Il exprimera également sa foi luthérienne en se conformant aux prescriptions énoncées par Martin Luther dans son Der kleine Katechismus (1529). Cet opuscule indique notamment « comment un chef de famille enseignera aux siens à prier avant et après le repas ». Luther distingue deux moments : le Bénédicité pour lequel il préconise les versets 15 et 16 du Psaume 145 auquel on peut ajouter le Notre Père ; l’Action de grâce prenant appui sur le Psaume 136 complété par un nouveau Notre Père. Très consciencieusement, Schütz compose deux Pater noster SWV 89 et 92, un Bénédicité inspiré desdits versets du Psaume 145 (Oculi omnium in te sperant/ Tous les yeux t’espèrent SWV 88) ainsi qu’un second reprenant un verset du Psaume 136 (Confitemini Domino/ Remerciez Dieu SWV 91). Deux autres Bénédicité sont extraits du livre de prière d’Andreas Musculus. L’écriture musicale de ces six pièces est moins savante que celle des cantiones qui les précèdent. Le style homophonique domine, incrusté de passages en imitation. En revanche, point de répétitions et peu de madrigalismes. La simplicité de ces pièces est parfaitement adaptée à leur fonction : inviter les convives à se recueillir avant et après le repas pris en commun.

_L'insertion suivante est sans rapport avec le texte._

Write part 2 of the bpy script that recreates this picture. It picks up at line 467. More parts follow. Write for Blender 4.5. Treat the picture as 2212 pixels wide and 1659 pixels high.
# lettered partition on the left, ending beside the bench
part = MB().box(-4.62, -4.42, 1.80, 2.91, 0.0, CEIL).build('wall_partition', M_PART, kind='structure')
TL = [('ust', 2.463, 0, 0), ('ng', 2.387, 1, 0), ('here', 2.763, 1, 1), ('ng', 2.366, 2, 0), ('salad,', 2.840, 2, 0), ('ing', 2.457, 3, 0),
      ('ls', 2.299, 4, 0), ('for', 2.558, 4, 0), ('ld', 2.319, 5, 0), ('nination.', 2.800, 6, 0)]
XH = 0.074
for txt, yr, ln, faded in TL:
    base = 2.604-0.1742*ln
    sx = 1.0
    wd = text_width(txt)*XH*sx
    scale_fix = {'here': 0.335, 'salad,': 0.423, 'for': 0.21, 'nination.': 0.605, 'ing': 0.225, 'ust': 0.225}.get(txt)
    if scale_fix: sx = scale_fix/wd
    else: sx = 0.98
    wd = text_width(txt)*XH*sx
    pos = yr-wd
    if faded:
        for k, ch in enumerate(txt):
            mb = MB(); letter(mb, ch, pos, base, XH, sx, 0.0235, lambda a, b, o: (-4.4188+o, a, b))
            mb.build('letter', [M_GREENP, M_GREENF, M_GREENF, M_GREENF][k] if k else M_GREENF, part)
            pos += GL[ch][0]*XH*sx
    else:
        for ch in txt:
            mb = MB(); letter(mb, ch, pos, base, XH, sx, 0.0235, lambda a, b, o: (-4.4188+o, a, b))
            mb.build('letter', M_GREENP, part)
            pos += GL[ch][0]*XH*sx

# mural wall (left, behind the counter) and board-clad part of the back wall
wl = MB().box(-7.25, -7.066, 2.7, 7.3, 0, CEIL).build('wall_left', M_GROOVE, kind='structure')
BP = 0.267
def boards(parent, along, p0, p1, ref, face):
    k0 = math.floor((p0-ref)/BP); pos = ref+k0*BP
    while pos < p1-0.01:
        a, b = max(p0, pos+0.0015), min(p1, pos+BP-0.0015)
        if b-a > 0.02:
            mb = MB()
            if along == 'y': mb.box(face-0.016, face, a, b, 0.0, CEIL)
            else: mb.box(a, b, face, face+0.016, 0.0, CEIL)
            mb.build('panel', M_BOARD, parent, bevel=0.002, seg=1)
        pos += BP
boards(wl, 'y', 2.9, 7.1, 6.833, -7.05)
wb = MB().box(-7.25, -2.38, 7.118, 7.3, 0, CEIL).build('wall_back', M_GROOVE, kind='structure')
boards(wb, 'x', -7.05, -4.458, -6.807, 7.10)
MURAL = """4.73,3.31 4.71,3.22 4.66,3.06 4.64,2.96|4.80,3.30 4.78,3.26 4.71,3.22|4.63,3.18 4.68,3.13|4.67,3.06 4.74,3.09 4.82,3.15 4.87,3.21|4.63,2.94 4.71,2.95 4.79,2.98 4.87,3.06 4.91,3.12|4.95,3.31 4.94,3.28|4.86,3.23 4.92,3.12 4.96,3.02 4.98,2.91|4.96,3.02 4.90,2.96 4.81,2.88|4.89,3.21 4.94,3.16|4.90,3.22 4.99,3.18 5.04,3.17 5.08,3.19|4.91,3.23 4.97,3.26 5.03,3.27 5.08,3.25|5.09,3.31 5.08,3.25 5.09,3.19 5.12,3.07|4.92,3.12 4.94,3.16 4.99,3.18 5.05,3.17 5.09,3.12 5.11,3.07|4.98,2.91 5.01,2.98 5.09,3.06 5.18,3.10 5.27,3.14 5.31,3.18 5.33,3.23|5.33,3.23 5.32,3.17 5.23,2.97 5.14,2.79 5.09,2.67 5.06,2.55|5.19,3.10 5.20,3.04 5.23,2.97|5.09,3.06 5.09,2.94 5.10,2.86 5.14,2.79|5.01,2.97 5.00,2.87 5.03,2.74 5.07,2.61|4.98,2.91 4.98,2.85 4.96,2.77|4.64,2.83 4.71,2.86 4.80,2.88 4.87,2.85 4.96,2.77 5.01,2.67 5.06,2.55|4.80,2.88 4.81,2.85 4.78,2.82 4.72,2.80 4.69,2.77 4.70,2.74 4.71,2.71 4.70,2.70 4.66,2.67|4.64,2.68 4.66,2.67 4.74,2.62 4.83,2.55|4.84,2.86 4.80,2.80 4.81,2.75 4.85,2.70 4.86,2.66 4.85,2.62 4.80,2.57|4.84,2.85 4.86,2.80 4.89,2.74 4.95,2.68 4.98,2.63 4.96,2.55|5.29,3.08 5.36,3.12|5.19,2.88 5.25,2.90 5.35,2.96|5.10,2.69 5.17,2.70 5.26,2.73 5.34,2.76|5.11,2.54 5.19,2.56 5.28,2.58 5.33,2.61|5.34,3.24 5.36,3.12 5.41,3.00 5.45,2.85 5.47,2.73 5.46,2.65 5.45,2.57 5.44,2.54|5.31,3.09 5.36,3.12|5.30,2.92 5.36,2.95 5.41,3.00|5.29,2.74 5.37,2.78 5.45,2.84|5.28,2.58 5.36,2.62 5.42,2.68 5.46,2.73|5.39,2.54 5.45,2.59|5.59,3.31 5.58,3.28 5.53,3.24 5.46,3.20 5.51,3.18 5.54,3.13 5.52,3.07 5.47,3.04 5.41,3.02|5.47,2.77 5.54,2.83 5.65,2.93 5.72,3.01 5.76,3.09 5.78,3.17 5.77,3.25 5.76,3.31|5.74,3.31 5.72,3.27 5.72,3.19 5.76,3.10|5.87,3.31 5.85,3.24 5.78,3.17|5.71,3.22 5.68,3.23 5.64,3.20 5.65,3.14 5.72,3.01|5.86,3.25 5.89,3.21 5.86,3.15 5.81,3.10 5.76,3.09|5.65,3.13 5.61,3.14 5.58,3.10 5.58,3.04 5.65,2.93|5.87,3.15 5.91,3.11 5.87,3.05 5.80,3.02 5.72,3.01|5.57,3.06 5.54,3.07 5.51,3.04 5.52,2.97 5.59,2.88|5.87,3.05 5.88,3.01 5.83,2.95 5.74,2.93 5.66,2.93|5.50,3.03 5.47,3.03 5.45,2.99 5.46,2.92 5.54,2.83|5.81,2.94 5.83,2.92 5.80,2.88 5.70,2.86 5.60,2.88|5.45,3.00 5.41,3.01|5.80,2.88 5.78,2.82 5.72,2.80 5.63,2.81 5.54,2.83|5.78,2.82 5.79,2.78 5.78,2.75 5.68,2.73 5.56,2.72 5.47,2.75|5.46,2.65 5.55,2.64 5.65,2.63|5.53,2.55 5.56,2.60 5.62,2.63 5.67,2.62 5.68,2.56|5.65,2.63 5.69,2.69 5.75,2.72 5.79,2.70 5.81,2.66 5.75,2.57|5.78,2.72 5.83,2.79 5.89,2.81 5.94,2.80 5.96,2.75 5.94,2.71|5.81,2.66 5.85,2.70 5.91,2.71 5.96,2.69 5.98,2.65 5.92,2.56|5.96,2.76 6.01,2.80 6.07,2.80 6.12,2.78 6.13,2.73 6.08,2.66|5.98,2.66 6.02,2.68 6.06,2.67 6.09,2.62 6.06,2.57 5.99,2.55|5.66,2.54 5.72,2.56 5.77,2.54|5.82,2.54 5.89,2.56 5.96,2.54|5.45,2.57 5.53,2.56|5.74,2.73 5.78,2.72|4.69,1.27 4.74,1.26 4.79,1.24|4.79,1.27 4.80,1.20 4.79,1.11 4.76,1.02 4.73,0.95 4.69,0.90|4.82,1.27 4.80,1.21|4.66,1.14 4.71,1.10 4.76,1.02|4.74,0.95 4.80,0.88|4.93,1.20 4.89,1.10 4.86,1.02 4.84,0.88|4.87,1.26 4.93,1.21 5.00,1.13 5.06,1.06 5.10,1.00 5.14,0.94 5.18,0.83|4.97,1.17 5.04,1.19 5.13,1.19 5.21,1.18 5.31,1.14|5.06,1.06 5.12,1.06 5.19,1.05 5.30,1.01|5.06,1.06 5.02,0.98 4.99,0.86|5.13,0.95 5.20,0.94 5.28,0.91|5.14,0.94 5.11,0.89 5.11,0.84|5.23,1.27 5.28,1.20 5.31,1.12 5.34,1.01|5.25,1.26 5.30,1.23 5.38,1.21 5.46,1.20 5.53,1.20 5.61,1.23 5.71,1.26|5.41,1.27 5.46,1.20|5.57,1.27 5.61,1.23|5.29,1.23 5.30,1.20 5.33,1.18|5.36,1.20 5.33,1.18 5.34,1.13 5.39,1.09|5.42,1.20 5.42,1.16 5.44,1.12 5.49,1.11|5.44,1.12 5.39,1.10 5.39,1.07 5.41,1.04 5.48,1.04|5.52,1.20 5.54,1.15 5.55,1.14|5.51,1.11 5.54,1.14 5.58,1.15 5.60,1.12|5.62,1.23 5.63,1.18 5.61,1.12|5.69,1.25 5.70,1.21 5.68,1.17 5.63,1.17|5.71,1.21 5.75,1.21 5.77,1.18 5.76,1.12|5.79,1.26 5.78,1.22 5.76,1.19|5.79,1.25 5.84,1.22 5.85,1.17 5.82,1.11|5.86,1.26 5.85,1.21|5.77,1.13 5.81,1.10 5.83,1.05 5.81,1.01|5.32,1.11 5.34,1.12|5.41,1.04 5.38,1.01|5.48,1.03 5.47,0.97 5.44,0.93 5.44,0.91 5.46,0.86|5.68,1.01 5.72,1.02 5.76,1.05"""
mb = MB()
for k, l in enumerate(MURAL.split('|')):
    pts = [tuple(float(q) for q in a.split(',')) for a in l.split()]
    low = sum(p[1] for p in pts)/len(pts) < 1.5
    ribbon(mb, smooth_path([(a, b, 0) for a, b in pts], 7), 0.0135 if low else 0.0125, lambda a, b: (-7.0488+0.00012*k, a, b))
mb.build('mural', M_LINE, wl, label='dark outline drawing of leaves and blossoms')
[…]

C’est sur cette euphorisierenden Vereinigung mit Gott/ fusion euphorique en Dieu (Oliver Geisler) que nous parvenons au terme de la première étape de notre parcours de découverte d’un musicien qui a transcendé les confessions autant que les frontières. Sa musique prêche la tolérance religieuse en un temps où la religion enflamme les passions guerrières en Europe. Elle apparaît également comme une merveilleuse synthèse de la nouvelle musique italienne et de la tradition musicale née de la Réforme luthérienne. Ce syncrétisme que Hans-Christoph Rademann nomme la Weltgeltung dieses Dresdner Kulturgutes (reconnaissance internationale de ce patrimoine culturel de Dresde), le Dresdner Kammerchor nous l’a révélé avec un art, une précision et une sensibilité qui nous ont souvent impressionnés et parfois même bouleversés. Par la perfection de leur jeu, ils ont décerné un premier titre de gloire à l’immense Heinricus Schützius, celui qui avait déjà été sculpté sur sa pierre tombale aujourd’hui disparue : Exterorum Delicium.